Understanding Buying and Selling Options Risks

    Risks of options trading

    Despite trading options can be a profitable practice for bulls and bears, options contracts are notably risky because of their complex nature, so knowing how options work can reduce the risk somewhat. There are two types of options contracts, call options and put options, each with essentially the same degree of risk. As shown below: 

    Based on which side of the contract the investor is on, risk can range from a small prepaid amount of the premium to unlimited losses. Therefore, knowing how each side works help determine the risk of an option position. 

    Risks of call option holders and writers

    • Call holders

    Traders who are buying call options are betting on the stock to rally above the strike price before the contract's expiration. This is seen as the closest thing to simply purchasing the shares, but long calls can often provide more leverage than buying a stock outright, as the maximum risk is limited to the initial premium paid, while the maximum reward is theoretically unlimited.

    For example, when the current stock price is higher than the strike price (in the money), call holders can exercise their right to buy the stock. So call holders can secure unlimited profit, as the share price can go up constantly. However, if the current stock price is lower than the strike price (out-of-the-money), the call holders may let the option contract expire, and they won’t exercise their rights. Thus, the buyers will have a limited loss, such as premium, commission, or other fees paid for the buy.

    • Call writers

    Call buyers are given the right to buy an underlying security, within a certain time frame, at a specified price by the option seller or writer. For this right, the option has a cost, called the premium. The premium is what call option writers are after. They get paid upfront but face high risk if the call option becomes very valuable to the call buyer.

    For example, a call writer is hoping an underlying stock will drop below the strike price, but the call buyer is hoping it will not. The further increase in the call’s strike price, the larger the loss for the call writer, and the bigger the profit for the call buyer. Therefore, the upside potential for call writers is the premium for the option, and the downside potential is unlimited.

    Risks of put option holders and writers

    • Put holders

    A put option gives the buyer the right to sell the underlying asset at the option strike price. When buying put options, a trader is expecting to profit from the stock's decline. In this scenario, a profit is made when the stock drops below the strike price before the contract's expiration. The maximum risk is limited to the initial premium paid for the options.
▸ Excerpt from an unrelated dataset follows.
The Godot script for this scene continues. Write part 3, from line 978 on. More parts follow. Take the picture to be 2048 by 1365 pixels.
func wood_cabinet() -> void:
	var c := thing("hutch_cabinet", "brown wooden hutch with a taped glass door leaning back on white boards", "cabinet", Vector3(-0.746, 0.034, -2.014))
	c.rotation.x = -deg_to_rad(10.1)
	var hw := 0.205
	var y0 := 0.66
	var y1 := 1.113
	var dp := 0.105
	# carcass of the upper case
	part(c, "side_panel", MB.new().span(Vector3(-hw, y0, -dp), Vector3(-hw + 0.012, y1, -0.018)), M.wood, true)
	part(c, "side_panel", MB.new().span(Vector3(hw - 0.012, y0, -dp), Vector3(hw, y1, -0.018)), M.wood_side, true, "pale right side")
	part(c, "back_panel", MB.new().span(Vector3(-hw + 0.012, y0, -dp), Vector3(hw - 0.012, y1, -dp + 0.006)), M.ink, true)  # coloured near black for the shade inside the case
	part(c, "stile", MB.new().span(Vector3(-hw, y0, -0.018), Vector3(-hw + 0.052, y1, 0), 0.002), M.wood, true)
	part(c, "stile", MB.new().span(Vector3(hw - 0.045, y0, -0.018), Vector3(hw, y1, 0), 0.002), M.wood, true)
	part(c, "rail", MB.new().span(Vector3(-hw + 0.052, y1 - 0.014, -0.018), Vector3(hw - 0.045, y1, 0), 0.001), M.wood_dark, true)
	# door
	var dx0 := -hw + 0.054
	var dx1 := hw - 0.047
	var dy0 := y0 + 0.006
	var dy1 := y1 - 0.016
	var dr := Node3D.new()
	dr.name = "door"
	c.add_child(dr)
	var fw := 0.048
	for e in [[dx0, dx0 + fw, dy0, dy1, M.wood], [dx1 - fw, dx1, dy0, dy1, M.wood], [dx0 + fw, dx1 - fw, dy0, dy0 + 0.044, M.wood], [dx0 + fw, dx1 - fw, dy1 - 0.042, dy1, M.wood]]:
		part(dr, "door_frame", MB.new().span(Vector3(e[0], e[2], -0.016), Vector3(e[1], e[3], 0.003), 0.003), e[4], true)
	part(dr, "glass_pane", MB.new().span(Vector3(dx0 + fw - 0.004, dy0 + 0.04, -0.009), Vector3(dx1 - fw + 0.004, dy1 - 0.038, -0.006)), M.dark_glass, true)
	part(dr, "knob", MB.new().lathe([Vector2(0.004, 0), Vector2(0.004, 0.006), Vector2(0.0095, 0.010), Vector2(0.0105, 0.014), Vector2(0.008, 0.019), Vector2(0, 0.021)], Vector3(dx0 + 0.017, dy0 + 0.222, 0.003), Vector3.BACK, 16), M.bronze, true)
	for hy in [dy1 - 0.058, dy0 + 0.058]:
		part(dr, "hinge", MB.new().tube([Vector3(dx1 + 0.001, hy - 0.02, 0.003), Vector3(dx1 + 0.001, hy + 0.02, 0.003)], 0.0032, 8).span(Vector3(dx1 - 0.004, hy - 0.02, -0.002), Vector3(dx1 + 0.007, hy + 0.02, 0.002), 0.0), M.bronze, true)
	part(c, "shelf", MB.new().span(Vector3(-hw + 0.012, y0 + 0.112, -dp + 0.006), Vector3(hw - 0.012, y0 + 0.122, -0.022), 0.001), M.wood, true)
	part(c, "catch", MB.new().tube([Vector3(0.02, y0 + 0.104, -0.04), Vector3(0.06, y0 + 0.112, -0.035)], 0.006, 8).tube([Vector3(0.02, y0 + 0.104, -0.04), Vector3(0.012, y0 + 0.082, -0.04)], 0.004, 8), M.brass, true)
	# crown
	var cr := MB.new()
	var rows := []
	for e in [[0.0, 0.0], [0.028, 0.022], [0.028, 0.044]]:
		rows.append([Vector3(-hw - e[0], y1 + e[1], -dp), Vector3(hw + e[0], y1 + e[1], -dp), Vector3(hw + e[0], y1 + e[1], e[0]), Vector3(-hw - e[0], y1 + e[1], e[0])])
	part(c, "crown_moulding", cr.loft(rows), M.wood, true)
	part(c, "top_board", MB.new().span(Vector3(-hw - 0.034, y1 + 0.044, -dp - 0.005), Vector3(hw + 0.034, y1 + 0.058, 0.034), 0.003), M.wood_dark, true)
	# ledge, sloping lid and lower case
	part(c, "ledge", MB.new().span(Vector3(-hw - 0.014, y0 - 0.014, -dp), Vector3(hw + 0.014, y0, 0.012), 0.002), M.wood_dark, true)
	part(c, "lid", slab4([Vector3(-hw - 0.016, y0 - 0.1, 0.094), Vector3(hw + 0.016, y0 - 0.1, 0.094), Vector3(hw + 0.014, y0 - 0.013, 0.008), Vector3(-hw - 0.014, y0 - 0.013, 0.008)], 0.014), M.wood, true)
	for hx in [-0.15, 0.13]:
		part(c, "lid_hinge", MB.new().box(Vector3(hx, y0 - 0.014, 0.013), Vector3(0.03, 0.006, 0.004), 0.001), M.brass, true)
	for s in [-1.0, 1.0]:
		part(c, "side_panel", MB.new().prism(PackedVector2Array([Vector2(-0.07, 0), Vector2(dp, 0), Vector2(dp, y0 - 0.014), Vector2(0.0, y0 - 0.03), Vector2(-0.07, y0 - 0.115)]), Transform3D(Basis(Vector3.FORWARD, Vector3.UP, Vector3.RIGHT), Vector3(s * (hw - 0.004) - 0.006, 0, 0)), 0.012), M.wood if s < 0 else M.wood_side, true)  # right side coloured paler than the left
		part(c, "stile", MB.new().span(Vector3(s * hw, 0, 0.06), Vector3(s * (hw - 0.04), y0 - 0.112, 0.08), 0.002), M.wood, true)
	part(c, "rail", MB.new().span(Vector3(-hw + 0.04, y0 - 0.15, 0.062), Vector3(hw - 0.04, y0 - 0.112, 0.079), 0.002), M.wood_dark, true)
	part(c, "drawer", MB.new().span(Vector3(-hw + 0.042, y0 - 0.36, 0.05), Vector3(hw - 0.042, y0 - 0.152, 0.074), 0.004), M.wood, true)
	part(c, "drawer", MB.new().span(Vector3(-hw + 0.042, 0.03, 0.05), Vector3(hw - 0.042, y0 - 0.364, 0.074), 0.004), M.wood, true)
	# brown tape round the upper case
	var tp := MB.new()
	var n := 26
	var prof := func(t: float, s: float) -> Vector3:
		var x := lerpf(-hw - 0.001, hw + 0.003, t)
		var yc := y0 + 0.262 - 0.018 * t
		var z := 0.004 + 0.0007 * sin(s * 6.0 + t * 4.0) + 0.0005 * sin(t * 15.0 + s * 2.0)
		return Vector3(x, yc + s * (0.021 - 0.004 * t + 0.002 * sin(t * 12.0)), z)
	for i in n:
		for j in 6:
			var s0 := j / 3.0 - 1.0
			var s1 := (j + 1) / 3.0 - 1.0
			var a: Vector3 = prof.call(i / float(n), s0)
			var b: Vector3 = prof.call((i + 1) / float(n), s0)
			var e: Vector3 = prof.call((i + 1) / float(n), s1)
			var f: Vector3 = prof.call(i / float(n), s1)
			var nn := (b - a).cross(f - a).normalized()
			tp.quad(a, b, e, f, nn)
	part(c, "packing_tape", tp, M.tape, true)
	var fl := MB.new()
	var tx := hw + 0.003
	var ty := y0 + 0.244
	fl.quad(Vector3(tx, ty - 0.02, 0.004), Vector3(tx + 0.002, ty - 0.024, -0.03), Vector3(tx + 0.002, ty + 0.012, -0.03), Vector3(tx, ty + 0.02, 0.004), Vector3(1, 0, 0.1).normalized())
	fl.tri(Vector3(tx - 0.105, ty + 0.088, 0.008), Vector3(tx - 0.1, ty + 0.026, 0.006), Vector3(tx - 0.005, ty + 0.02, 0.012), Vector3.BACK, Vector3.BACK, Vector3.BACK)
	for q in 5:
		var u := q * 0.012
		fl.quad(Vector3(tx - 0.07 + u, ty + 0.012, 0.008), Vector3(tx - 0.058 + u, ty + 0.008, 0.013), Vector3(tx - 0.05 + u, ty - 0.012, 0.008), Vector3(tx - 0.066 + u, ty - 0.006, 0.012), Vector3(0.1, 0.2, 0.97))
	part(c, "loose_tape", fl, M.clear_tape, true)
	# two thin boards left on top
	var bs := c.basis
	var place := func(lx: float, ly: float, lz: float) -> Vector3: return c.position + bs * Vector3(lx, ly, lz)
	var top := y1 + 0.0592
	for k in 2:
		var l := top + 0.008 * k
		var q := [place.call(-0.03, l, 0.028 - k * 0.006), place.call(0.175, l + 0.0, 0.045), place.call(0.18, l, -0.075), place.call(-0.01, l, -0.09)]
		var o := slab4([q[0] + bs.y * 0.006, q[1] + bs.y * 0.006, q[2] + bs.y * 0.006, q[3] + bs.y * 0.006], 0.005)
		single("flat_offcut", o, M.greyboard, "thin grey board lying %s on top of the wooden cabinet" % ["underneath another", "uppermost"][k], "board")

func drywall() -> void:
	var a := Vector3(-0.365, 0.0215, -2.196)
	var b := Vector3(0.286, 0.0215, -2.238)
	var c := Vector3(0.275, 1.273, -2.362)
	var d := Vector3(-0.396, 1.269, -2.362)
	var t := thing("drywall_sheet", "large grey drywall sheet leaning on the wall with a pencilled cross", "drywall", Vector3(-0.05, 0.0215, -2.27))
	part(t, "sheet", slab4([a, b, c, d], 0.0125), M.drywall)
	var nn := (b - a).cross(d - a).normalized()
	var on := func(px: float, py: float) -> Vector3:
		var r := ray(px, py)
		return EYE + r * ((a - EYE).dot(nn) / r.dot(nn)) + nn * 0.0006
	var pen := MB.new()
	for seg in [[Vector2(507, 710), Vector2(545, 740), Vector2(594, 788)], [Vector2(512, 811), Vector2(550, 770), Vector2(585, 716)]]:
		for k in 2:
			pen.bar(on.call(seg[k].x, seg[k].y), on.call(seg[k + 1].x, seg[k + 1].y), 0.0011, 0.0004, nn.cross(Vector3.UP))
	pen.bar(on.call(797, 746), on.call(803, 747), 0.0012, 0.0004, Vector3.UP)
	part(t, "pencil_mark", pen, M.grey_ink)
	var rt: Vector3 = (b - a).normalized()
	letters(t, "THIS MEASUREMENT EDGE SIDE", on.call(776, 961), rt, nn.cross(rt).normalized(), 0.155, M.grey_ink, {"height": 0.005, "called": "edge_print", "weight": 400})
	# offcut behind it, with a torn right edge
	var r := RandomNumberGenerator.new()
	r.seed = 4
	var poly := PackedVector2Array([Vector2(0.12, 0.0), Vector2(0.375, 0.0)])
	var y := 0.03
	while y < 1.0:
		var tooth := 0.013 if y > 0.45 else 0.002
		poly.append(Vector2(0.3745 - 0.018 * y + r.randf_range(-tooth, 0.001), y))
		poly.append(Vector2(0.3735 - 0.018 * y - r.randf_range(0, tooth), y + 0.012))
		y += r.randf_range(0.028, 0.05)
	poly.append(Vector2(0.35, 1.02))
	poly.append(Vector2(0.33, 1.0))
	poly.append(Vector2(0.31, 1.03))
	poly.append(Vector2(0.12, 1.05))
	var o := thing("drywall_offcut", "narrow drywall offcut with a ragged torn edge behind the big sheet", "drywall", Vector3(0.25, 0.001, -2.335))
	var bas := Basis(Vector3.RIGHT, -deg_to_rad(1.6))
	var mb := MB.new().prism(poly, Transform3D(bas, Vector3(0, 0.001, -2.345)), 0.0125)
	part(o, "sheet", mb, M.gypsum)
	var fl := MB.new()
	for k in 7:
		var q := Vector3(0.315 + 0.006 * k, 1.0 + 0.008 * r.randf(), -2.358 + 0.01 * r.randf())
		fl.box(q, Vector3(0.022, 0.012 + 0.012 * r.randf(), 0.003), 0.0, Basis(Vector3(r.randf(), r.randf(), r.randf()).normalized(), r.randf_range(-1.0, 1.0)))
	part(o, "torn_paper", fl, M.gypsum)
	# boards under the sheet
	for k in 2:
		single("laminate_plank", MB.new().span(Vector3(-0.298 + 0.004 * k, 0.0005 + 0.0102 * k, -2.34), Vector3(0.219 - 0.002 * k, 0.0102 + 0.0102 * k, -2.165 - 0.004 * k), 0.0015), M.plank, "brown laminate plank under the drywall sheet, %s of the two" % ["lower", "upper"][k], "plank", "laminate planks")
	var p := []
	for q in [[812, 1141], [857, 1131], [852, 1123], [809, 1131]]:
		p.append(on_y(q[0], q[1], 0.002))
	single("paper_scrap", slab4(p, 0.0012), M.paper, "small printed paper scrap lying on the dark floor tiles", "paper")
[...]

    For example, when the underlying stock price is lower than the strike price, put holders can exercise their right to sell the stock. So put holders can secure unlimited profit, as the share price can go down constantly. However, if the current stock price is higher than the strike price, the put holders will not exercise their right to sell, and they have to lose the premium they paid.

    • Put writers (sellers)

    Put writers are betting that the underlying stock will remain above the strike price through expiration. If it occurs, the writer profits off the premium received at the initiation. However, there is significant risk involved, since the put sellers are obligated to buy the shares at the strike price before expiration if assigned. So for a put writer, the maximum gain is limited to the premium collected, while the maximum loss would occur if the underlying stock price fell to zero.

    For example, when an investor is bullish on a stock, and the stock price stays above the strike price, the investor would get the premium since the put option buyer would expire out of the money and be worthless. Conversely, if the stock price moves below the strike price, the investor is on the hook for purchasing the stock at the strike price or even lower than the strike price. No matter how far the stock falls, the put option writer is liable for purchasing the shares, meaning they face a theoretical risk.

    Summary:

    • An option contract has two sides - buyer and writer (seller), and each side carries different risks. If you are the writer you have a different risk than that of the holder.
    • For call holders, the maximum risk is limited to the initial premium paid, while the maximum reward is theoretically unlimited.
    • The upside potential for call writers is the premium for the option, and the downside potential is unlimited.
    • Put option traders are expecting to profit from the stock's decline. In this scenario, a profit is made when the stock drops below the strike price before the contract's expiration. The maximum risk is limited to the initial premium paid for the options.
    • Put writers profit off the premium when the underlying stock will remain above the strike price through expiration. But if the stock price moves below the strike price, the downside potential is the amount the stock is worth.